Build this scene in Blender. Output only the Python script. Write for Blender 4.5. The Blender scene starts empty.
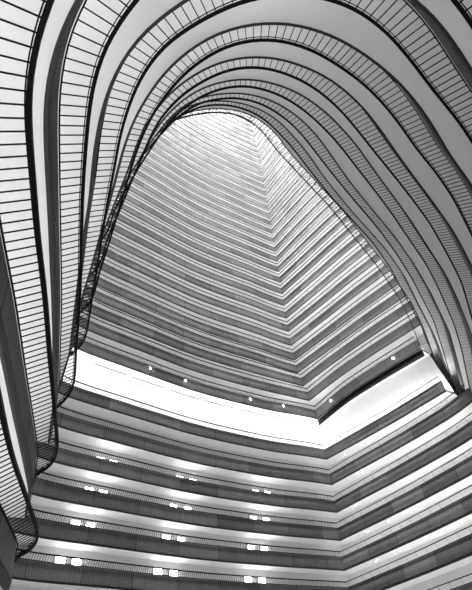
import bpy, math, random
from mathutils import Matrix, Vector
random.seed(4)
S = 3.0                                   # metres in one storey
scene = bpy.context.scene
COL = scene.collection

# ------------------------------------------------------------------ materials
def mat(name):
    m = bpy.data.materials.new(name); m.use_nodes = True
    nt = m.node_tree; nt.nodes.clear()
    out = nt.nodes.new('ShaderNodeOutputMaterial')
    b = nt.nodes.new('ShaderNodeBsdfPrincipled')
    nt.links.new(b.outputs[0], out.inputs[0])
    return m, nt, b

def grey(v): return (v, v, v, 1)

def plain(name, v, rough=0.6, noise=0.04, scale=0.5, spec=0.3):
    m, nt, b = mat(name)
    tc = nt.nodes.new('ShaderNodeTexCoord')
    n = nt.nodes.new('ShaderNodeTexNoise'); n.inputs['Scale'].default_value = scale
    n.inputs['Detail'].default_value = 4
    nt.links.new(tc.outputs['Object'], n.inputs['Vector'])
    r = nt.nodes.new('ShaderNodeMapRange')
    r.inputs[3].default_value = v * (1 - noise * 3); r.inputs[4].default_value = v * (1 + noise * 3)
    nt.links.new(n.outputs[0], r.inputs[0])
    nt.links.new(r.outputs[0], b.inputs['Base Color'])
    b.inputs['Roughness'].default_value = rough
    b.inputs['Specular IOR Level'].default_value = spec
    return m

def glow(name, strength):
    m, nt, b = mat(name)
    b.inputs['Base Color'].default_value = grey(0.8)
    b.inputs['Emission Color'].default_value = grey(1)
    b.inputs['Emission Strength'].default_value = strength
    return m

def concrete(name, v, panel, rib, ribdepth, vary):
    """ribbed precast concrete: u runs along the parapet in metres, v upwards"""
    m, nt, b = mat(name)
    N = nt.nodes.new; Lk = nt.links.new
    uv = N('ShaderNodeUVMap'); sep = N('ShaderNodeSeparateXYZ'); Lk(uv.outputs[0], sep.inputs[0])
    def math_(op, a, bb=None, c=None):
        k = N('ShaderNodeMath'); k.operation = op
        for i, x in enumerate((a, bb, c)):
            if x is None: continue
            if isinstance(x, (int, float)): k.inputs[i].default_value = x
            else: Lk(x, k.inputs[i])
        return k.outputs[0]
    u = sep.outputs[0]
    pu = math_('DIVIDE', u, panel)
    fl = math_('FLOOR', pu); fr = math_('FRACT', pu)
    wn = N('ShaderNodeTexWhiteNoise'); wn.noise_dimensions = '2D'
    cmb = N('ShaderNodeCombineXYZ'); Lk(fl, cmb.inputs[0])
    oi = N('ShaderNodeObjectInfo'); Lk(oi.outputs['Random'], cmb.inputs[1])
    Lk(cmb.outputs[0], wn.inputs['Vector'])
    joint = math_('GREATER_THAN', fr, 0.985)
    ribs = math_('PINGPONG', math_('DIVIDE', u, rib), 0.5)          # 0..0.5
    ribs = math_('MULTIPLY', ribs, 2)
    nz = N('ShaderNodeTexNoise'); nz.inputs['Scale'].default_value = 1.0; nz.inputs['Detail'].default_value = 5
    mp = N('ShaderNodeMapping'); mp.inputs['Scale'].default_value = (1.2, 0.25, 1)
    Lk(uv.outputs[0], mp.inputs[0]); Lk(mp.outputs[0], nz.inputs['Vector'])
    t = math_('MULTIPLY_ADD', wn.outputs[0], vary, 1 - vary / 2)
    t2 = math_('MULTIPLY_ADD', nz.outputs[0], 0.5, 0.75)
    t3 = math_('MULTIPLY_ADD', ribs, ribdepth, 1 - ribdepth)
    t = math_('MULTIPLY', math_('MULTIPLY', t, t2), t3)
    t = math_('MULTIPLY', t, math_('MULTIPLY_ADD', joint, -0.6, 1))
    t = math_('MULTIPLY', t, v)
    Lk(t, b.inputs['Base Color'])
    bp = N('ShaderNodeBump'); bp.inputs['Strength'].default_value = 0.5; bp.inputs['Distance'].default_value = 0.02
    Lk(ribs, bp.inputs['Height']); Lk(bp.outputs[0], b.inputs['Normal'])
    b.inputs['Roughness'].default_value = 0.85
    b.inputs['Specular IOR Level'].default_value = 0.2
    return m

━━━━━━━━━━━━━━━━

• **What you are asked to do**: The word "scene" may appear on some lines. Report how many lines hold it, giving the number alone.

• **The output**: 3